This is an idea that arose out of a lunch discussion with @mohller today, who is using Chromo in CRPROPA, and from the discussion around #174, and it is also related to #65

The current Chromo API is designed around the use-case where you generate lots of a events with a fixed inital state (same particles at same ecm). However, there are also use cases where the initial state varies a lot, for example, when you simulate interactions in an air shower:

for beam_energy, beam_particle, target_particle in some_state_stack:
     model = Sibyll23d(FixedTarget(beam_energy, beam_particle, target_particle))  # A
     event = next(model(1)): # B
     # process event, C

Running Chromo in this use-case is still efficient if the time spend in the model the generate and process one event (B, C) is large compared to the setup time of the model (A). This likely won't be the case, however, if beam_energy is small.

We could technically speed up Chromo for this use-case with an alternative API that pushes this for loop into C or Fortran. It is not a simple change, but it is technically possible.

The call would then look like this:

events = Sibyll23d.process(some_state_stack)

where some_state_stack is a numpy array representating a table with the input state beam_energy, pid1, pid2 (we could add a flag to also support inputs in the center-of-mass frame), and events is a awkward array that contains the event data for each input state. We need the awkward array data structure here because we have a variable number of outgoing particles per input particle and we want to keep the association between input and output particles. Awkward arrays are able to represent such a mapping, while normal numpy arrays cannot.
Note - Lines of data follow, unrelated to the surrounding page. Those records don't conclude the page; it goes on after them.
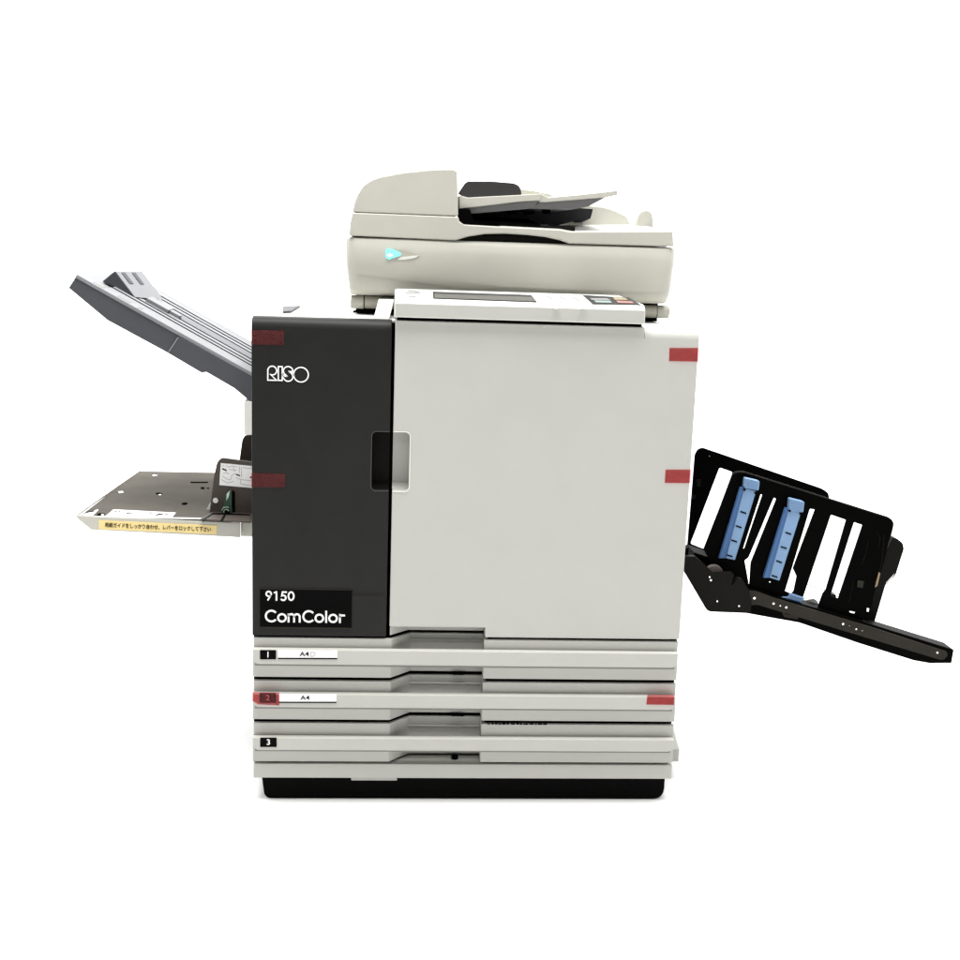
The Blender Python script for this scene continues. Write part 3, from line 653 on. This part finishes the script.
for q in ([(-0.2276, 0.3254), (-0.2208, 0.331), (-0.2134, 0.3228), (-0.2138, 0.3092), (-0.2215, 0.3085)], [(-0.1612, 0.2352), (-0.154, 0.2431), (-0.1488, 0.2344), (-0.1505, 0.2216), (-0.1579, 0.221)], [(-0.1488, 0.388), (-0.1446, 0.3936), (-0.1391, 0.3838), (-0.1393, 0.3716), (-0.1455, 0.373)], [(-0.1783, 0.4449), (-0.1427, 0.4485), (-0.1408, 0.4358), (-0.1762, 0.4323)], [(-0.1357, 0.3882), (-0.1317, 0.3886), (-0.1299, 0.3765), (-0.1339, 0.3761)], [(-0.2721, 0.5215), (-0.2651, 0.529), (-0.2597, 0.5114), (-0.2671, 0.5062)], [(-0.2953, 0.1184), (-0.2946, 0.1384), (-0.2832, 0.136), (-0.2814, 0.1162)]):
    PZ(bm, q, .4868, .4872)
link('plate_hole', bm, M_gap, plate, smooth=0)
bm = bmesh.new()
for q in ([(-0.27, 0.5105), (-0.2651, 0.5178), (-0.2574, 0.5051), (-0.2636, 0.4933)], [(-0.3023, 0.3313), (-0.2947, 0.3369), (-0.2893, 0.3237), (-0.2955, 0.3134)], [(-0.2876, 0.1238), (-0.2852, 0.129), (-0.2816, 0.121), (-0.284, 0.1159)], [(-0.2196, 0.3087), (-0.2149, 0.3149), (-0.2122, 0.3055), (-0.2162, 0.3013)]):
    PZ(bm, q, .4872, .4876)
link('plate_glint', bm, M_paper, plate, smooth=0)
# yellow notice on the front edge
yl = [(-0.2858, 0.4826), (-0.0743, 0.4765), (-0.0755, 0.4599), (-0.2862, 0.466)]
ws = prism('notice_sticker', yl, .0990, .1000, M_yellow, feed, smooth=0, label='yellow strip of Japanese instructions')
ang = math.atan2(yl[1][1] - yl[0][1], yl[1][0] - yl[0][0])
cx = sum(q[0] for q in yl) / 4; cz = sum(q[1] for q in yl) / 4
text('notice_text', '\u7528\u7d19\u30ac\u30a4\u30c9\u3092\u3057\u3063\u304b\u308a\u5408\u308f\u305b\u3001\u30ec\u30d0\u30fc\u3092\u30ed\u30c3\u30af\u3057\u3066\u4e0b\u3055\u3044', cx, cz - .0004, .0094, .0986, M_ink, ws, rot=-ang, width=.190, bold=.0001)
# paper guide with diagram and green lever
gb = flat('guide_base', [(-0.1038, 0.0918), (-0.0909, 0.1506), (-0.0206, 0.1478), (-0.0125, 0.0787)], M_guide, feed, t=.003)
bm = bmesh.new()
for q in ([(-0.1017, 0.076), (-0.0885, 0.1395), (-0.0847, 0.1381), (-0.0967, 0.0748)], [(-0.0898, 0.1428), (-0.0193, 0.1366), (-0.0181, 0.1267), (-0.0878, 0.1294)], [(-0.0657, 0.0756), (-0.0658, 0.1287), (-0.0622, 0.129), (-0.0608, 0.0727)]): PZ(bm, q, .4899, .4905)
link('base_groove', bm, M_black, gb, smooth=0)
gp = rounded([(-0.0973, 0.4848), (-0.0943, 0.5106), (-0.0892, 0.5525), (-0.0823, 0.5829), (-0.0749, 0.5902), (-0.0107, 0.5825), (-0.0109, 0.4796), (-0.048, 0.4818)], [0, 0, 0, .006, .006, 0, 0, 0], 4)
guide = prism('side_guide', gp, .16, .172, M_guide, feed, bevel=.002, smooth=30, label='front taupe paper guide with a diagram')
gp2 = rounded([(-0.0772, 0.5321), (-0.0708, 0.5786), (-0.0656, 0.5884), (-0.0543, 0.5895), (-0.0297, 0.588), (-0.0298, 0.5161)], [0, .006, .005, 0, 0, 0], 4)
prism('side_guide', gp2, .44, .452, M_guide, feed, bevel=.002, label='rear taupe paper guide')
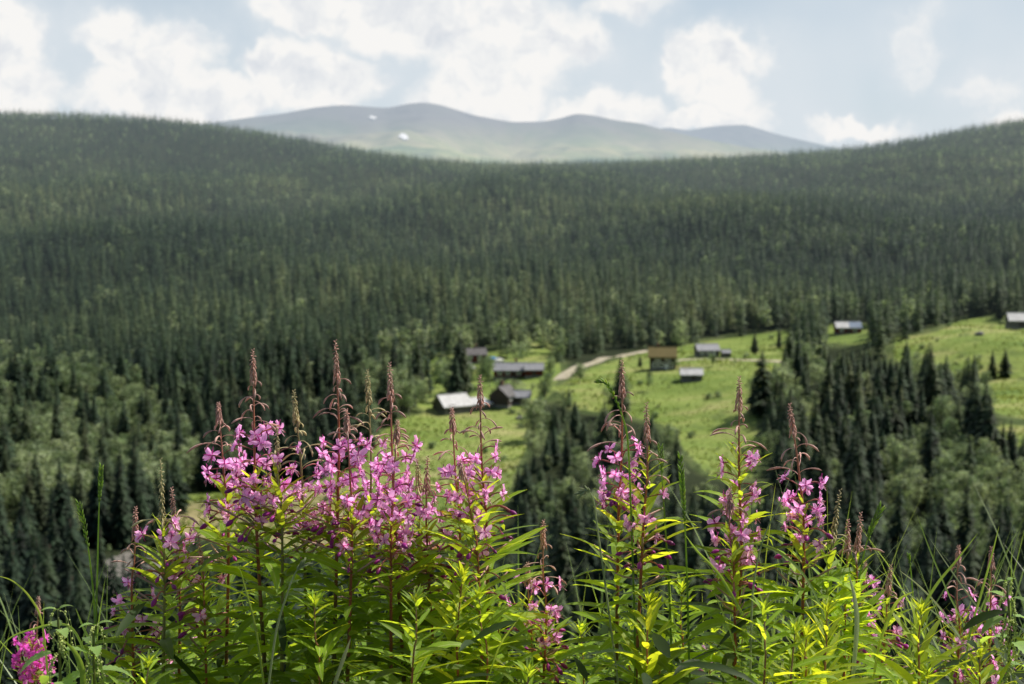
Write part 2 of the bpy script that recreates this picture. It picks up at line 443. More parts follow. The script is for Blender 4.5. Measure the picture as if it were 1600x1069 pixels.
def make_ground():
    nx = 440
    t = np.linspace(-1, 1, nx); t = np.sign(t)*(0.55*np.abs(t)+0.45*np.abs(t)**2.2)
    ys = np.concatenate([np.linspace(-12, 6, 46), np.geomspace(6.3, 150, 110)[:-1], np.geomspace(150, 760, 330)[:-1], np.geomspace(760, 6400, 170)])
    Yv = np.repeat(ys[:, None], nx, 1)
    Xv = t[None, :]*(14 + 0.95*np.maximum(Yv, 0))
    Z = ground_z(Xv, Yv)
    Yp = np.maximum(Yv, 60)
    u, v = project(Xv, Yp, Z)
    ok = (Yv > 140) & (Yv < 1200)
    med = np.zeros_like(Z); dry = np.zeros_like(Z); rock = np.zeros_like(Z)
    for f in FIELDS: med[ok & inpoly(u, v, f)] = 1
    for f in (F_FARM, F_TINY, F_CAB): med[ok & inpoly(u, v, f)] = 0.75
    dry[ok & inpoly(u, v, F_DRY)] = 1
    for f in ROCKS: rock[ok & inpoly(u, v, f)] = 1
    med[Yv < 60] = 0.2
    def blur(M):
        for _ in range(2):
            M = (M + np.roll(M, 1, 0) + np.roll(M, -1, 0) + np.roll(M, 1, 1) + np.roll(M, -1, 1))/5
        return M
    wide = med.copy()
    for _ in range(9): wide = blur(wide)
    ny = len(ys)
    idx = np.arange(ny*nx).reshape(ny, nx)
    Fa = np.stack([idx[:-1, :-1], idx[:-1, 1:], idx[1:, 1:], idx[1:, :-1]], -1).reshape(-1, 4)
    V = np.stack([Xv, Yv, Z], -1).reshape(-1, 3)
    me = np_mesh('ground', V, Fa, M_ground, {'meadow': blur(med).ravel(), 'dry': blur(dry).ravel(), 'rock': blur(rock).ravel(), 'edge': wide.ravel()}, True)
    tag(link('ground', me), kind='structure')
make_ground()

# mountains -------------------------------------------------------------
def vnoise(x, y, seed, oct=5, base=1.0, gain=0.5):
    out = np.zeros_like(x); amp = 1; tot = 0
    r = np.random.default_rng(seed)
    tab = r.random((64, 64))
    for o in range(oct):
        fx, fy = x*base*2**o + 17.3*o, y*base*2**o + 9.1*o
        ix, iy = np.floor(fx).astype(int), np.floor(fy).astype(int)
        tx, ty = fx-ix, fy-iy; tx = tx*tx*(3-2*tx); ty = ty*ty*(3-2*ty)
        g = lambda a, b: tab[a % 64, b % 64]
        out += amp*((g(ix, iy)*(1-tx)+g(ix+1, iy)*tx)*(1-ty) + (g(ix, iy+1)*(1-tx)+g(ix+1, iy+1)*tx)*ty)
        tot += amp; amp *= gain
    return out/tot - 0.5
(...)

The potential speed-up here is two-fold.

  1. We are pushing the for loop in the first code example to fast Fortran code. This means we don't pay a Python call overhead each time that the model setup is changed.
  2. We provide the output in form of an efficient data structure that allows us to pass all events at once to next processing step. Awkward arrays are arbitrarily flexible, but specialise to a very simple data structure in this case in which the events are essentially packed into a contiguous table, while a second internal array tracks the indices when one event ends and the next event starts. This data structure is still almost a numpy array and can be processed very efficiently, for example in numba. The simpler alternative of returning a Python list of numpy arrays would be inefficient, because the memory is then not contiguous.